Philby received the memo on Volkov's offer, and alerted the Soviets so they could arrest him.
SIS operations against the USSR were extensively compromised by the fact that the post-war Counter-Espionage Section, R5, was headed for two years by an agent working for the Soviet Union, Harold Adrian Russell "Kim" Philby.
Although Philby's damage was mitigated for several years by his transfer as Head of Station in Turkey, he later returned and was the SIS intelligence liaison officer at the Embassy in Washington D.C.
In this capacity he compromised a programme of joint US-UK paramilitary operations (Albanian Subversion, Valuable Project) in Enver Hoxha's Albania (although it has been shown that these operations were further compromised "on the ground" by poor security discipline among the Albanian émigrés recruited to undertake the operations).
Philby was eased out of office and quietly retired in 1953 after the defection of his friends and fellow members of the "Cambridge spy ring" Donald Duart Maclean and Guy Burgess.
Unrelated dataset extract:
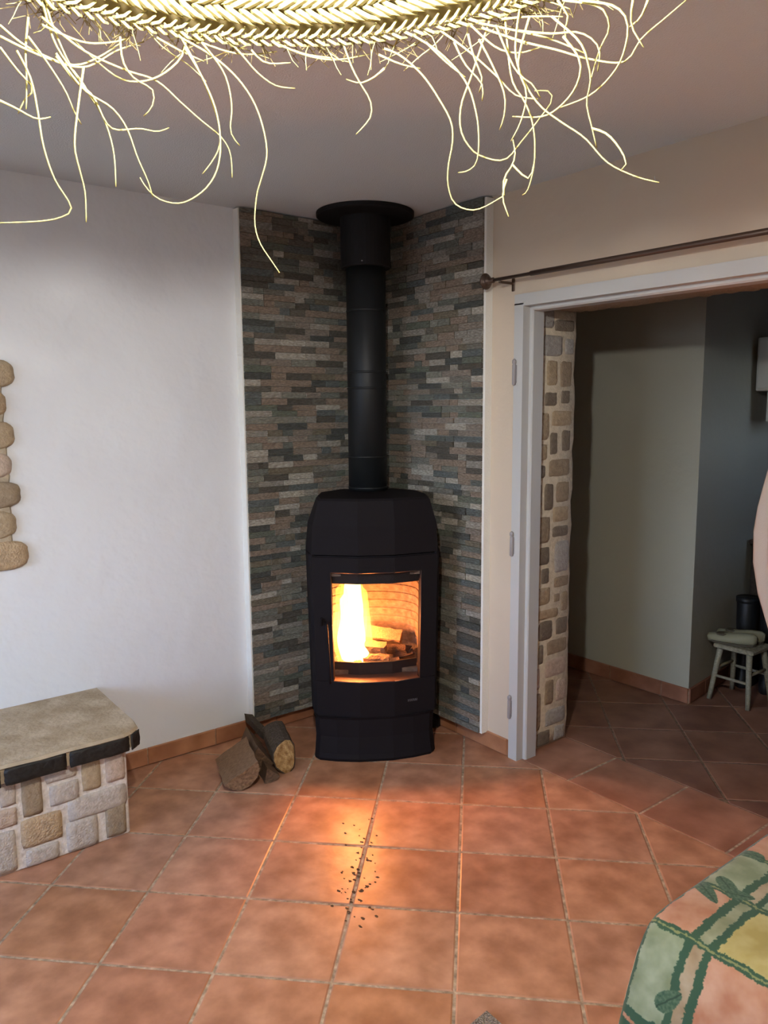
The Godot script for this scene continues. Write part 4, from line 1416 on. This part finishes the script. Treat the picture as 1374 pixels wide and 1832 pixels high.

SIS suffered further embarrassment when it turned out that an officer involved in both the Vienna and Berlin tunnel operations had been turned as a Soviet agent during internment by the Chinese during the Korean War.
The real scale and impact of SIS activities during the second half of the Cold War remains unknown, however, because the bulk of their most successful targeting operations against Soviet officials were the result of "Third Country" operations recruiting Soviet sources travelling abroad in Asia and Africa.